How Will Petrobras’ New Supply Program Affect Gas Prices?


An increase in Brazilian fuel prices could follow a newly implemented supply-and-demand balancing program, The Wall Street Journal reports. Petroleo Brasileiro SA (NYSE:PBR), also known as Petrobras, has already raised prices in recent months, with gasoline going up by 4 percent and diesel by 8 percent on November 30, according to the Journal.

The updated price system is an effort to line up production with international demand; this would constitute the first change in prices under the new system. “It’s possible, under the methodology, that we could have to carry out new increases,” Petrobas CEO Maria das Gracas Foster said to The Wall Street Journal.

While having an automatic system for price changes was considered, Foster said to the publication that it would remove control from Petrobras company heads, a problem for those in charge. Questions surrounding the automated system have led some to examine Foster’s continued employment with Petrobras, but the Journal reports the executive said she “definitely had not” thought about resigning.

Rumors have also been flying about Foster’s relationship with Brazil’s finance minister, Guido Mantega, with some saying that there is tension between the two. Foster disputed such rumors, and Mantega was reported as having said that inflation must be prevented with the increase in prices. “We always have to have a Plan B, Plan C,” Foster said to the Journal.
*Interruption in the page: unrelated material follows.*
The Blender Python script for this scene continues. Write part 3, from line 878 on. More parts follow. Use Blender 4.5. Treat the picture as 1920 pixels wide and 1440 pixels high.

The beginning of December revealed a share slump for Petrobras following the announcement of gasoline price hikes. Analysts told The Wall Street Journal that this increase was ultimately doing just what Mantega had hoped – controlling inflation — but it also may allow Petrobras to put funds toward offshore oil field investments in future.

“Now seems an incredibly delicate year for Petrobras. It also raises the question of how one can be confident on further price increases in 2014, an election year with increasing concerns about inflation and depreciation of the Brazilian real,” Credit Suisse said to the publication.